John G. Neihardt to William Morrow, [June 1931].
Wm. Morrow
386 Fourth

We reached home last Saturday after five weeks with our friends, the Oglala Sioux--a very wonderful five weeks indeed. In my last letter I told you a little about what we were doing up there, and there is so much left to tell that I cannot undertake to tell it. I am happy, however, that the material for the book is richer than I had expected it to be and there is much in it that no white man ever heard before. Black Elk's great vision is truly a masterpiece of art. Unfortunately for us, the culture of the Sioux never passed the stage of dance ritual in expression. They never developed literature in our sense and the only proper medium for expressing this great vision, which is a thing of exception beauty and perfect of significance, is through repetition in the dance. The dance can of course be disclosed. It is a fact that none of the ethnologists know anything about this Indian masterpiece. The horse dance, which is one of the most magnificent episodes in the vision, has not even been mentioned by ethnologists. It has been performed only three times and never before white men. I have been wondering if it might not be possible to interest some movie company in producing it. Certainly it would make a gorgeous picture and with the songs that accompany the dance it would be very impressive. Black Elk has said that he would produce this dance for me with a whole village as a background if I could interest the movie people. A large number of men, women, and horses would take part in the dance. Does this idea strike you as having any possibilities? If so is there some way that you and I could work together in promoting the idea with the proper people? If we were successful, this might help a great deal in pushing the book.

I forgot to tell you when I last wrote you that my daughter and I were taken into the Oglala Sioux tribe in an impressive ceremony, and we were given names. My own name is Peta Wigmu Ga which means Flaming Rainbow. The significance of the name as applied to me was explained in this way. "You," said Black Elk, "are a word sender. The world is like a garden and over it go your words like rain and make it green.

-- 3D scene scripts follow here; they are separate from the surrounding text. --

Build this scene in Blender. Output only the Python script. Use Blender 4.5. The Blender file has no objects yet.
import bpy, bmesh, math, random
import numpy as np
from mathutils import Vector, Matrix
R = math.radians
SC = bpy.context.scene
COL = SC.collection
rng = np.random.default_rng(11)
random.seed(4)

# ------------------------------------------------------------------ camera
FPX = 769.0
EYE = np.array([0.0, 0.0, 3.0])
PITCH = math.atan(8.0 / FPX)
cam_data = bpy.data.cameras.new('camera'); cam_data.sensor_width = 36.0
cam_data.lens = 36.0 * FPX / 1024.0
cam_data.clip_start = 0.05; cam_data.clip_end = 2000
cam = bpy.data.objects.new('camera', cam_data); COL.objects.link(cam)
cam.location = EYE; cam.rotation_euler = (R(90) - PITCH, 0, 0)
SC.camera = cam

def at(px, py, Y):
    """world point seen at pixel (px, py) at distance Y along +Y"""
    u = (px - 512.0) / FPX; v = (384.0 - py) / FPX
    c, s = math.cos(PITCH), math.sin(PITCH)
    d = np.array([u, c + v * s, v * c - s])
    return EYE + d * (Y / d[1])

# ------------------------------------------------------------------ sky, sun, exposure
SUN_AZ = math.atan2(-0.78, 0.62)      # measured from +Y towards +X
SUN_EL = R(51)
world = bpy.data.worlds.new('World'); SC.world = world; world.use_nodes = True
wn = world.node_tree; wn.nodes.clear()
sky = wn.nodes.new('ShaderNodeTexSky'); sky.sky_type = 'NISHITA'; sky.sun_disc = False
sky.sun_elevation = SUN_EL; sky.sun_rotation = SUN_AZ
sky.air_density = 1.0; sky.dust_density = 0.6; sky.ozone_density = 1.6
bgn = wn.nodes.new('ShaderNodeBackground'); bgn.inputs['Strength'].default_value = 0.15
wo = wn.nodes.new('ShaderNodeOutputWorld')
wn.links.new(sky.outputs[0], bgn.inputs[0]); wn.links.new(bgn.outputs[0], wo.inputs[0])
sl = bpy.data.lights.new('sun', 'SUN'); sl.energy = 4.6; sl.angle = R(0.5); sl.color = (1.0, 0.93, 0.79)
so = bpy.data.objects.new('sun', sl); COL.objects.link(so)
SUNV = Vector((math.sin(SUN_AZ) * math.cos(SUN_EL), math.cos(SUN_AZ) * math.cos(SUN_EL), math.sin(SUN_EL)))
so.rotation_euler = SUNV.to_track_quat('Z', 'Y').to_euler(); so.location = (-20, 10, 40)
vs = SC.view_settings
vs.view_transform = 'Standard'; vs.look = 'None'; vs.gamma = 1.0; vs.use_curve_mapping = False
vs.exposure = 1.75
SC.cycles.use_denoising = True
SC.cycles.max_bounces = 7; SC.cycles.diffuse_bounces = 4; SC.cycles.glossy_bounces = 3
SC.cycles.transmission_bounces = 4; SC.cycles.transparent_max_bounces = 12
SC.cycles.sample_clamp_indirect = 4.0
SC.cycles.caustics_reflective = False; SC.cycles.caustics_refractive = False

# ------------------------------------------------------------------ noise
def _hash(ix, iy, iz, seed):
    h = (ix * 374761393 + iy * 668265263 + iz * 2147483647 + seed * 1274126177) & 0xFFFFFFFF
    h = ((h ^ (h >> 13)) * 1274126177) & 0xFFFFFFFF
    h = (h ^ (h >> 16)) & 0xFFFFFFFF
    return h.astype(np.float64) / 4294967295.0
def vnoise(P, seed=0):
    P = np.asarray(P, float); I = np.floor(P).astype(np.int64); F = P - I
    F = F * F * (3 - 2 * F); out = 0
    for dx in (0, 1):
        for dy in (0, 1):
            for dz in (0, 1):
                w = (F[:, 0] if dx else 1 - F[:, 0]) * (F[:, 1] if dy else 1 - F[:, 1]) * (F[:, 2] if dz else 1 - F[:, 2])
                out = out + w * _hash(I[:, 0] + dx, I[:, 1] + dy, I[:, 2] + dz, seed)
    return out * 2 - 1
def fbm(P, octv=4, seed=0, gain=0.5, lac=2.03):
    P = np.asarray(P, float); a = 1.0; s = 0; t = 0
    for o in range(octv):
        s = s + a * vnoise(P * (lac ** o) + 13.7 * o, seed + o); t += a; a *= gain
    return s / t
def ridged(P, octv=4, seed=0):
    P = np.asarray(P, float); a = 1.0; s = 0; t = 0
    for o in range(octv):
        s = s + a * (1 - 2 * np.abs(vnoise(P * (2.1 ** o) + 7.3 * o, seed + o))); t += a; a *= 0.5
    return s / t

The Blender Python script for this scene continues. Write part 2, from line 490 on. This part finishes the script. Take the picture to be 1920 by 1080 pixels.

Men are glad for your words and when your words shall have passed, the memory of them will stand long in the west like a flaming rainbow."

My daughter is now transcribing her notes and very soon I shall be at work on the book. It will be a joy.

There was a very peculiar merging of consciousness between me and Black Elk, and his son, who interpreted for me, commented on the fact. Very often it seemed as though Black Elk were only repeating my own thoughts or my own poetry although he knows no English and utterly unaware of the existence of literature. Also, at various times, he would say, "He has guessed this already," and once he said, "This man could make an ant talk. I think he could make an ant talk." The curious thing is that Black Elk seemed no Aryan. Only his flesh seemed strange.

At various times Black Elk became melancholy over the thought that at last he had given away his great vision, and once he said to me, "Now I have given you my vision that I have never given to anyone before and with it I have given you my power. I have no power now, but you can take it and perhaps with it you can make the tree bloom again, at least for my people and yours."

We ended our meeting with a trip to Harney Peak which is the highest point in the Black Hills and which is the place to which Black Elk was taken in his great vision that he might see the oneness of the cosmos. On top of the mountain, as he had seen himself in his vision, he prayed to the six grandfathers of the universe and it was a beautiful prayer. On the way up he told his son that if he had any power left surely there would be a little thunder and some rain while he was on the Peak. This is a curious thing and equally interesting for it, but at the time we were going up and after we were on the peak the day was bright and clear. During his prayer on the summit, clouds came up and there was low thunder and a scant chill rain fell, but the old man seemed broken and very sad.

I appreciate your objections to this title "The Tree That Never Flowered" but I think the objections could be overcome by using conspicuously a super title indicating the character of the book. The title suggested is, in every way, strikingly appropriate, as you will see when you read the manuscript, by this meaning to trouble you.

Standing Bear, who is Black Elk's closest pal, will draw in color pictures representing the vision and he will draw as many other pictures as I can use to be reproduced in black and white. I think the vision pictures ought to be in color and five or six ought to be enough. One of these pictures which represents the flaming rainbow teepee to which Black Elk was taken in his vision, would make a[n] [out]standing cover, and I am hoping that you will want to use it when you see it.